What is the likelihood that recounts will make a meaningful impact on the presidential election?
Past recounts have resulted in a change of only hundreds of votes. For example, the most recent election recount in Wisconsin, in 2016, shifted the margin by 571 votes.
Biden finished ahead in Wisconsin by about 20,000 votes and led in Georgia by about 14,000 votes last week. It’s improbable that a recount would dramatically shrink those margins, much less hand the states to Trump.
Writing for the Wall Street Journal, Karl Rove, a Republican political consultant and lobbyist, said recounts will not overturn the election result.
"There are only three statewide contests in the past half-century in which recounts changed the outcome: the 1974 New Hampshire Senate race, the 2004 Washington governor’s contest, and the 2008 Minnesota Senate election," Rove wrote. "The candidates in these races were separated, respectively, by 355, 261 and 215 votes after Election Day."
How does this compare to the Florida recount in 2000?
It doesn’t compare at all.
The 2000 presidential election came down to one state, and the margin between George W. Bush and Al Gore was 537 votes. In the 2020 race, Trump would have to flip tens of thousands of votes in multiple states to have any shot at winning.
The controversy in Florida was not really about a recount, as most think it was, said Robert Speel, a political science professor at Pennsylvania State University who teaches the history of American elections. It was about ballots that weren’t counted in the first place.
"The punch card machines had registered no votes at all for about 170,000 Floridians, so Al Gore was requesting hand counts of those ballots. It’s very different from what’s happening now," he said. "There’s not hundreds of thousands of missing votes like in 2000."
Could Trump’s legal challenges affect the election outcome?
So far, there are no signs the Republicans will succeed in their efforts with the courts; Biden’s margins of victory are simply too large.
In some cases, Republicans sought to stop the counting of ballots or certification of results. In other cases, Republicans asked a judge to order changes related to ballot counting procedures, to review certain ballots or to demand closer access for observers.
While some cases remain pending, the counting of ballots continued.
Overall, the strategies are unlikely to erode the margins of Biden’s victory. Election experts say that they have seen no evidence of anything that would lead to the outcome of the presidential race being reversed and that Biden is the legitimate winner of the 2020 election.
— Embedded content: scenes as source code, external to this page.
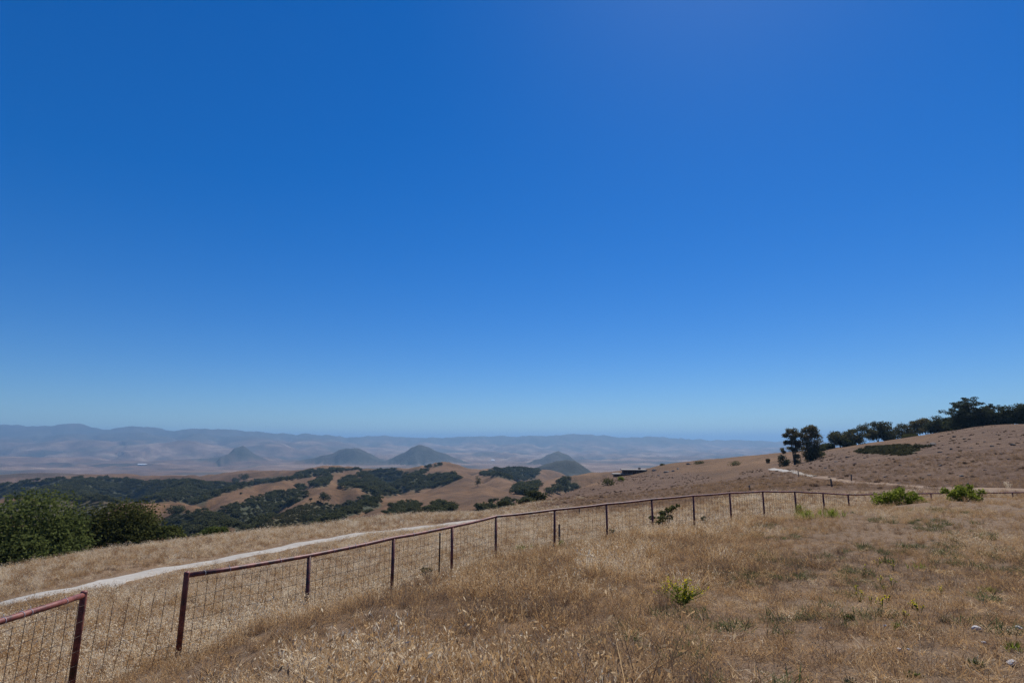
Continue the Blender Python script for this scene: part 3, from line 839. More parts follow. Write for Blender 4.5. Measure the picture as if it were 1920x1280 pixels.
# ------------------------------------------------------------------ house on the ridge
def mat_house():
    M['h_wall'] = mat_plain('dark_stained_wall', (.07, .058, .05), (.11, .09, .075), .8, 2)
    M['h_roof'] = mat_plain('grey_roof_membrane', (.20, .185, .17), (.27, .25, .23), .85, 1.5)
    M['h_fascia'] = mat_plain('brown_fascia', (.13, .10, .08), (.17, .135, .11), .7, 2)
    t = NT('window_glass'); t.pbr((.02, .025, .03, 1), .08, None, spec=.6); M['glass'] = t.m
    M['h_frame'] = mat_plain('pale_frame', (.42, .38, .33), (.5, .46, .41), .6, 4)
mat_house()
def house():
    D = 338; x0 = P(1152, 890, D)[0]; x1 = P(1212, 890, D)[0]; cx = (x0 + x1) / 2; y = D
    zb = gz(cx, y - 2); zt = P(1190, 879.5, D)[2]
    rz = R(-6)
    o = empty('ridge_house', (cx, y, zb), 'low dark modern house with two stepped flat roofs on the ridge', 'house', None, rz)
    top = zt - zb
    uw, lw = 12.6, 9.6
    for nm, cx_, w, zt_, yy, dep in [('upper', 2.0, uw, top, 1.0, 9.0), ('lower', -4.9, lw, top - 2.2, -1.8, 8.0)]:
        MB().box((cx_, yy, (zt_ - .45) / 2 - 2.0), (w, dep, zt_ - .45 + 4.0)).build('wall', M['h_wall'], o)
        rf = MB(); rf.box((cx_, yy - .3, zt_ - .15), (w + 1.6, dep + 1.8, .16)); r_ = rf.build('roof', M['h_roof'], o)
        fb = MB()
        fb.box((cx_, yy - .3 - (dep + 1.8) / 2 - .04, zt_ - .25), (w + 1.76, .08, .5)); fb.box((cx_ - (w + 1.6) / 2 - .04, yy - .3, zt_ - .25), (.08, dep + 1.8, .5)); fb.box((cx_ + (w + 1.6) / 2 + .04, yy - .3, zt_ - .25), (.08, dep + 1.8, .5))
        fb.build('fascia', M['h_fascia'], r_)
        nw = 5 if nm == 'upper' else 4
        for k in range(nw):
            wx = cx_ - w / 2 + w * (k + .5) / nw
            fr = MB(); ww = w / nw - .35; zc = zt_ - 1.65; yf = yy - dep / 2 - .05
            for dx in (-ww / 2, ww / 2): fr.box((wx + dx, yf, zc), (.09, .1, 1.75))
            for dz in (-.92, .92): fr.box((wx, yf, zc + dz), (ww + .09, .1, .09))
            f_ = fr.build('window', M['h_frame'] if False else M['h_fascia'], o)
            MB().box((wx, yf + .01, zc), (ww - .1, .05, 1.74)).build('pane', M['glass'], f_)
    MB().box((5.5, 2.2, top + .35), (1.3, 1.0, 1.1)).build('chimney', M['h_wall'], o)
    return o
house()

# tiny pale farm buildings far down in the valley
M['far_white'] = mat_plain('white_sheet_roof', (.7, .7, .7), (.8, .8, .8), .6, .2)
def far_building(px, py, wpx, label):
    q = hit(px, py + 1.2); w = wpx / F * q[1]
    o = empty('farm_building', q, label, 'building', None, R(random.uniform(-8, 8)))
    MB().box((0, 0, 3), (w, 26, 8)).build('wall', M['far_white'], o)
    h = 7; V = [(-w/2-2, -15, h), (w/2+2, -15, h), (w/2+2, 15, h), (-w/2-2, 15, h), (-w/2-2, 0, h+5), (w/2+2, 0, h+5)]
    MB().add(V, [[0, 1, 5, 4], [2, 3, 4, 5], [0, 4, 3], [1, 2, 5], [3, 2, 1, 0]]).build('roof', M['far_white'], o)
far_building(267, 870.5, 15, 'long white farm building far in the valley left of the first conical peak')
far_building(924, 862, 6, 'tiny white building in the valley right of the steep pointed peak')

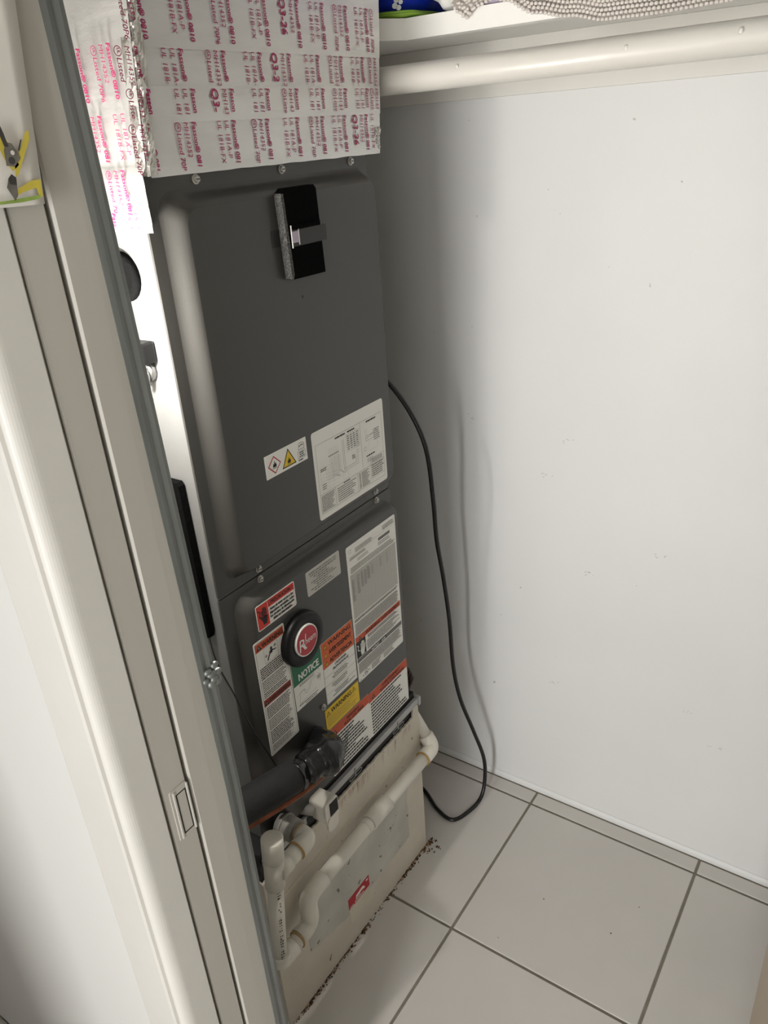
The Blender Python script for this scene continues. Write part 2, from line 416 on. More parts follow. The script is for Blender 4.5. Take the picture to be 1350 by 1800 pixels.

Is there any evidence that votes were miscast or miscounted?
No.
In a Nov. 12 statement, a committee made up of U.S. Cybersecurity and Infrastructure Security Agency officials and its election partners said this election was "the most secure in American history."
"There is no evidence that any voting system deleted or lost votes, changed votes, or was in any way compromised," the agency wrote. "While we know there are many unfounded claims and opportunities for misinformation about the process of our elections, we can assure you we have the utmost confidence in the security and integrity of our elections, and you should, too."
When will the election results be final?
States have until Dec. 8 to certify their vote counts, but the Electoral College results won’t be finalized until Jan. 6.
Once states certify their results, electors are appointed. Electors are determined by the popular vote in each state. Political parties in each state choose potential electors before the general election, and voters choose them by voting for a presidential candidate.
State electors will meet Dec. 14 and cast their votes for president. Those results then make their way to Congress, which will count electoral votes in a joint session at 1 p.m. on Jan. 6. Ultimately, the vice president declares a winner, at which point the election is officially decided.